→ Required task
Repeat exactly the lines running from the first line of the data to the line containing "g = G(); g.box((-.02, .05, LH-.035), (.38, .38, .03));", both ends included, and nothing else; drop the pictures.

→ Available data
━━━━━━━━━━━━━━━━━━━━━━━━━━━━━━

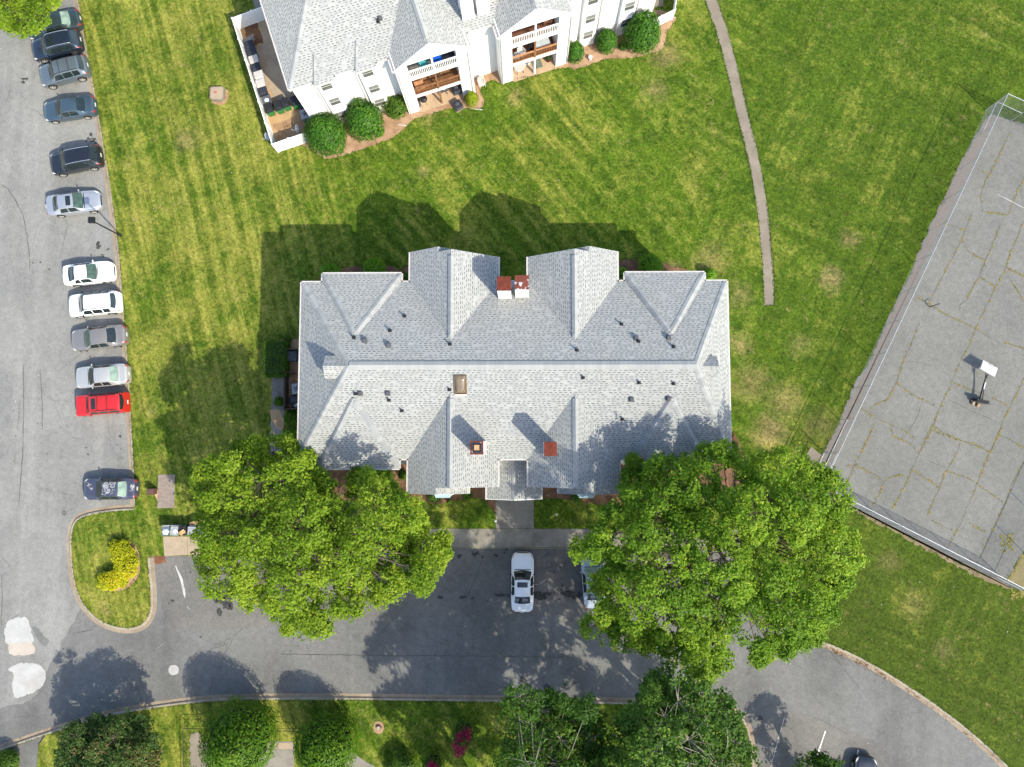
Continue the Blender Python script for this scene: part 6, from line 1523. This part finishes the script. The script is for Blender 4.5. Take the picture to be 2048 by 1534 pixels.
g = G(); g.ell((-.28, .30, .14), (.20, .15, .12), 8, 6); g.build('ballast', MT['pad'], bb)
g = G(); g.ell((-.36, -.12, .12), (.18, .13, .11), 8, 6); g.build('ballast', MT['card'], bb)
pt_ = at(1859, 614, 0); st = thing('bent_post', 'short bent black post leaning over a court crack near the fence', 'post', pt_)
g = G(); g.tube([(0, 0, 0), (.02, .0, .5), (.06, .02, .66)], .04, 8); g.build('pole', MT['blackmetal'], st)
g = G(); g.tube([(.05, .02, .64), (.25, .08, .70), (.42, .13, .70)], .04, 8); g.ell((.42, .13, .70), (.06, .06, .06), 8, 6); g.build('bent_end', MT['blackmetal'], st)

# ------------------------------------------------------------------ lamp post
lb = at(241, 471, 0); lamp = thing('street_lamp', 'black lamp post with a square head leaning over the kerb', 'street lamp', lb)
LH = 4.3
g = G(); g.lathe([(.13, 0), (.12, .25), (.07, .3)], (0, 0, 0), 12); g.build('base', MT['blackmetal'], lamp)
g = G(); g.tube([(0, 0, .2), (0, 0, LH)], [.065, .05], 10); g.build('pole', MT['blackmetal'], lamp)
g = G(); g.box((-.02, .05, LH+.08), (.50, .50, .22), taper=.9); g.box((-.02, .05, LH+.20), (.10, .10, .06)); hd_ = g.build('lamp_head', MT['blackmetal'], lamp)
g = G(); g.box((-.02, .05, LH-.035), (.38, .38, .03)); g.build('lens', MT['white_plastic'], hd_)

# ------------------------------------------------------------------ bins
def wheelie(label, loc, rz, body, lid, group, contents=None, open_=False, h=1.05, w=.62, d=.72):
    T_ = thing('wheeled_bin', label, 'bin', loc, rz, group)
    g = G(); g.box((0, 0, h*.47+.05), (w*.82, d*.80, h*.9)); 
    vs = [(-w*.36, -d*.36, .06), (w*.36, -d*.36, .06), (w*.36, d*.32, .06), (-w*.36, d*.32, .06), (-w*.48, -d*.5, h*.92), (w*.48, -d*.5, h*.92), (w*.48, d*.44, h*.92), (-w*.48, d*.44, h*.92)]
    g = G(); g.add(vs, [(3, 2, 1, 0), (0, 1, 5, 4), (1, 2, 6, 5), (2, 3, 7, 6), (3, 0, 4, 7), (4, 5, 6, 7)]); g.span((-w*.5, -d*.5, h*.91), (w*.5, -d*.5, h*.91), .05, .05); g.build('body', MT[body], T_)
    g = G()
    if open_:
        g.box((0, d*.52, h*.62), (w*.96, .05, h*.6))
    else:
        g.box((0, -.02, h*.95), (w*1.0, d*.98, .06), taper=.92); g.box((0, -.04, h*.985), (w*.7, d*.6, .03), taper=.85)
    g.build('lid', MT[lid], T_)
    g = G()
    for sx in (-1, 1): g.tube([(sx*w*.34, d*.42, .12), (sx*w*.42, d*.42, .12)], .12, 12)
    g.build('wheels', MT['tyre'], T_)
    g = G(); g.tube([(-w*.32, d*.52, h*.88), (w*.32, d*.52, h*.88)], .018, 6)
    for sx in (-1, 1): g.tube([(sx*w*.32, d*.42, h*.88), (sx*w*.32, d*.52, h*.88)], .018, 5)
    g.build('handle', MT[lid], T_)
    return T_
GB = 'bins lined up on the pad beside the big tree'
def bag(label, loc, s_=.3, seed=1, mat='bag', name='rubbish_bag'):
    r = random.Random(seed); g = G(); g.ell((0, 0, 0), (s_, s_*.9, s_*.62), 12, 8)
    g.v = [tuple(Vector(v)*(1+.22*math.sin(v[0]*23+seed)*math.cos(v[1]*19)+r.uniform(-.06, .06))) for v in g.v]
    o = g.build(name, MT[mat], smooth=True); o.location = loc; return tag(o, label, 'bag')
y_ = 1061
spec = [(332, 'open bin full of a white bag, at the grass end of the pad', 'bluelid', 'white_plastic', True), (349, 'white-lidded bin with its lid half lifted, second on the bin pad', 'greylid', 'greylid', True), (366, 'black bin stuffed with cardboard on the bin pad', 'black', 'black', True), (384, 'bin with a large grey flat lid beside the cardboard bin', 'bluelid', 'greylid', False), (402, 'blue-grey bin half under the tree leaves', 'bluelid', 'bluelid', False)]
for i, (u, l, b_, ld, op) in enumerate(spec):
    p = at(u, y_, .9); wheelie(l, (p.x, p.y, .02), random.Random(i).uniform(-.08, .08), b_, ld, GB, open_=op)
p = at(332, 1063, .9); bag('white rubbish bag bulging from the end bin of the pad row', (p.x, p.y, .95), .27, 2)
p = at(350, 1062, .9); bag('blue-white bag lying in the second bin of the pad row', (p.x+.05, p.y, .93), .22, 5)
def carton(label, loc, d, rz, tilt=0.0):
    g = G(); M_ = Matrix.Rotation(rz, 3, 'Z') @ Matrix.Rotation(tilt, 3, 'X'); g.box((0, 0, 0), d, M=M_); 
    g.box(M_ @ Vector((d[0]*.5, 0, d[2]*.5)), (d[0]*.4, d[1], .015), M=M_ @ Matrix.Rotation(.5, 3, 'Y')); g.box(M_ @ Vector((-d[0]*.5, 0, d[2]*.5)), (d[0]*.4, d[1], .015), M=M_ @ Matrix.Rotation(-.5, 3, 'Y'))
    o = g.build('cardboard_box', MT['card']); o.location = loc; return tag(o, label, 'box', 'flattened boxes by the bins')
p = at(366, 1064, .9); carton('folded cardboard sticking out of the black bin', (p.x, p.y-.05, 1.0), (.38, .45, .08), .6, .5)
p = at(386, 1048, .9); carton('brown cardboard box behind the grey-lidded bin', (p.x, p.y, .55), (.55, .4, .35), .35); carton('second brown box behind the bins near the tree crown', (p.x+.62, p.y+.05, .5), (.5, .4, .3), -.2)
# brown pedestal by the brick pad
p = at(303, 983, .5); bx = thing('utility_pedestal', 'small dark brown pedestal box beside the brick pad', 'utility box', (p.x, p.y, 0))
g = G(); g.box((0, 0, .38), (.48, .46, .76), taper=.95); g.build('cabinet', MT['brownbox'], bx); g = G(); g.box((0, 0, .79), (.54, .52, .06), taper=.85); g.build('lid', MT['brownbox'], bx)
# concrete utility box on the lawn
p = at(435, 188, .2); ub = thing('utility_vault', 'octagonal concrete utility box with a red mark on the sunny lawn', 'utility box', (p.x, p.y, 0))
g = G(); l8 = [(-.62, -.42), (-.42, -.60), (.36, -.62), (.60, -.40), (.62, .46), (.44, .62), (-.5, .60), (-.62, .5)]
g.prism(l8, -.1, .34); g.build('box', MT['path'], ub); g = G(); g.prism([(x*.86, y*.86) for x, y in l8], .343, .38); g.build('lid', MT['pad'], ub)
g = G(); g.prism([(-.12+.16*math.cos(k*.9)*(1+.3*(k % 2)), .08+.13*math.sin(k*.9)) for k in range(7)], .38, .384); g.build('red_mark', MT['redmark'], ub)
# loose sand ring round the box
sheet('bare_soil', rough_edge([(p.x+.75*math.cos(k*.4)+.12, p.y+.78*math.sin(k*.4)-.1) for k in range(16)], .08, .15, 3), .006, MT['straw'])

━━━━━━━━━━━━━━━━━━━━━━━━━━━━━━

→ Result of the task
Continue the Blender Python script for this scene: part 6, from line 1523. This part finishes the script. The script is for Blender 4.5. Take the picture to be 2048 by 1534 pixels.
g = G(); g.ell((-.28, .30, .14), (.20, .15, .12), 8, 6); g.build('ballast', MT['pad'], bb)
g = G(); g.ell((-.36, -.12, .12), (.18, .13, .11), 8, 6); g.build('ballast', MT['card'], bb)
pt_ = at(1859, 614, 0); st = thing('bent_post', 'short bent black post leaning over a court crack near the fence', 'post', pt_)
g = G(); g.tube([(0, 0, 0), (.02, .0, .5), (.06, .02, .66)], .04, 8); g.build('pole', MT['blackmetal'], st)
g = G(); g.tube([(.05, .02, .64), (.25, .08, .70), (.42, .13, .70)], .04, 8); g.ell((.42, .13, .70), (.06, .06, .06), 8, 6); g.build('bent_end', MT['blackmetal'], st)

# ------------------------------------------------------------------ lamp post
lb = at(241, 471, 0); lamp = thing('street_lamp', 'black lamp post with a square head leaning over the kerb', 'street lamp', lb)
LH = 4.3
g = G(); g.lathe([(.13, 0), (.12, .25), (.07, .3)], (0, 0, 0), 12); g.build('base', MT['blackmetal'], lamp)
g = G(); g.tube([(0, 0, .2), (0, 0, LH)], [.065, .05], 10); g.build('pole', MT['blackmetal'], lamp)
g = G(); g.box((-.02, .05, LH+.08), (.50, .50, .22), taper=.9); g.box((-.02, .05, LH+.20), (.10, .10, .06)); hd_ = g.build('lamp_head', MT['blackmetal'], lamp)
g = G(); g.box((-.02, .05, LH-.035), (.38, .38, .03)); g.build('lens', MT['white_plastic'], hd_)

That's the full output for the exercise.